Brameld developed his proposal in the 2 decades following World War II. Brameld's philosophy of education sought to effect the transformation of economic, political, and cultural institutions through education. Presenting his philosophy as a social progression from John Dewey's experimentalist philosophy, Brameld incorporated into Dewey's epistemology the insights of utopian thinkers and the contributions made by 20th-century inquiry in the social sciences.

Brameld accepted Dewey's model of deliberative scientific thinking as the means to social progress. The limitation of experiential thought, Brameld contented, was its inability to project social ends for which means can then be designed. Utopian thought, for Brameld, provided these ideal goals and motivated inquiry. Brameld expanded the experientialist understanding of human nature to include the insights of Sigmund Freud, Karl Marx, as well as of sociologists such as David Reisman and W. Lloyd Warner. In his description of contemporary society, Brameld criticized the failure to meet basic human needs, with social analysis evidencing limited control of essential resources and Dewey's scientific deliberation providing a method for social problem solving to reconstruct the social order.
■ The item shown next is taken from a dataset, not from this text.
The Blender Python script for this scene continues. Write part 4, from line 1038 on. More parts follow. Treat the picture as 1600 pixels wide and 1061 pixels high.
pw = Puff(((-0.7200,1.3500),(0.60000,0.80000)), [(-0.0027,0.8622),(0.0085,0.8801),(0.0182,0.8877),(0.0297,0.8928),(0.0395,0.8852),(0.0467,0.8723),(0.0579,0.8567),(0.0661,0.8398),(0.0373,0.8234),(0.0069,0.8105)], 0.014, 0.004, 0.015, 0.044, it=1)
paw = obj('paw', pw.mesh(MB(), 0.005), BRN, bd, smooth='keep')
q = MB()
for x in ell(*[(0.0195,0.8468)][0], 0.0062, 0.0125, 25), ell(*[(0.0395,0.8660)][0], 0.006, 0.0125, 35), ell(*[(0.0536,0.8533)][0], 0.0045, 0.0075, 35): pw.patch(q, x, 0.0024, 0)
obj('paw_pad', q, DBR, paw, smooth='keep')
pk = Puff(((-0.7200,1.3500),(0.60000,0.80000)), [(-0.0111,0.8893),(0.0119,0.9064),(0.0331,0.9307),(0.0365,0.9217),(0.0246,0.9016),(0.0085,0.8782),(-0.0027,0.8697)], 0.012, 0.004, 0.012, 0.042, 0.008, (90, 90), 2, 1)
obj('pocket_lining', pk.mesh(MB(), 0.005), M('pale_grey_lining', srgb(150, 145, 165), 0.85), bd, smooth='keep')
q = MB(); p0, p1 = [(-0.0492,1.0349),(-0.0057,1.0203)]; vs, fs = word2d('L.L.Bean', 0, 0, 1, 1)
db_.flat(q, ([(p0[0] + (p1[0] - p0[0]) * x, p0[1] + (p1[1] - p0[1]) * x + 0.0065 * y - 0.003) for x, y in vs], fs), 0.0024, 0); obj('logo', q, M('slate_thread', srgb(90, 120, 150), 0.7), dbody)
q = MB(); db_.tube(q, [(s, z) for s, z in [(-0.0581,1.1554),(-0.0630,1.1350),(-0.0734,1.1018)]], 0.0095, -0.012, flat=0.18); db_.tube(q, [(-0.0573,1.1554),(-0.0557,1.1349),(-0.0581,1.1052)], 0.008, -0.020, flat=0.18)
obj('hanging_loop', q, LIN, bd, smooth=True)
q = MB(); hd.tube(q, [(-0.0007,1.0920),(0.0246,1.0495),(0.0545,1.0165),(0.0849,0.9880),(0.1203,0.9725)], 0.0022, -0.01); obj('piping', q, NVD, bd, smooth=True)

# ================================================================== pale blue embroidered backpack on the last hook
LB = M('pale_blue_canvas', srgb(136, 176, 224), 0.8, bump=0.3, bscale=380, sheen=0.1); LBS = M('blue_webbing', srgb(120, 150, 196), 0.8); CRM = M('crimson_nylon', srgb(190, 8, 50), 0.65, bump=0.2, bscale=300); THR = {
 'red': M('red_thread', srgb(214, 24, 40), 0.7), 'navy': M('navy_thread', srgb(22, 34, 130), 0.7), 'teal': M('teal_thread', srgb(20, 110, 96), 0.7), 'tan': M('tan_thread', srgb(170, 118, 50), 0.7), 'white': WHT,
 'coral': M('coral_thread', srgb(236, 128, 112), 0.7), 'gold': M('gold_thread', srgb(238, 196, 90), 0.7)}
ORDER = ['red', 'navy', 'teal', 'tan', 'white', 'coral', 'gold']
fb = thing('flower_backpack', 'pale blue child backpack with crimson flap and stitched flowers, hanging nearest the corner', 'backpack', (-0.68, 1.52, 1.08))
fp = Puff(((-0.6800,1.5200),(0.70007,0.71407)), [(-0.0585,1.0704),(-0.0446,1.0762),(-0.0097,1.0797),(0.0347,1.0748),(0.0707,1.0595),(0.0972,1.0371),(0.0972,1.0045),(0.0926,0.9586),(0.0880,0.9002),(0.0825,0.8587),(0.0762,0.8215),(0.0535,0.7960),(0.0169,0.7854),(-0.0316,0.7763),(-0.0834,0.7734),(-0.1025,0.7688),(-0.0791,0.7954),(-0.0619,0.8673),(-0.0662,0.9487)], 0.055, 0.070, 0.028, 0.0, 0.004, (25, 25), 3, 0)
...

Key elements of the curriculum theory Brameld developed included (1) an inductive approach to determining social values, (2) the mandate to build consensus on social policy, (3) the use of “defensible partiality” in teaching, and (4) the organizing of the curriculum around social problems or spokes of a “wheel curriculum.” The inductive approach for determining social values introduced an “unrational” or subconscious basis for determining social values, a “prehension” of basic human needs. Immediate experience provokes recognition of 12 intrinsic values or “prehensive urges” such as food, shelter, vocation, and recreation.

Gaining consensus on social policy was how Brameld interpreted Dewey's proposal for public democratic deliberation. In education, this meant bringing before students a significant social problem, interpreted as an unmet fundamental need. Using the analogy of a jury trial, social consensus worked through stages, beginning with assembling evidence through social research in a climate of discussion and criticism. When viable hypotheses emerge, they are publicly scrutinized for possible outcomes. A course of action is decided and refinement, analysis, and dialogue continue to evaluate the solution in addressing the social problem.

The teacher is facilitator in this consensual deliberation, but also advocates for solutions he or she believes are most effective. In stating a “defensible partiality,” a teacher is welcome to promote social causes and state philosophic convictions but only if she or he is also willing to engage in critical and unrestricted debate. According to Brameld, indoctrination is avoided because the learner is free to accept or reject the explicitly stated convictions of the teacher.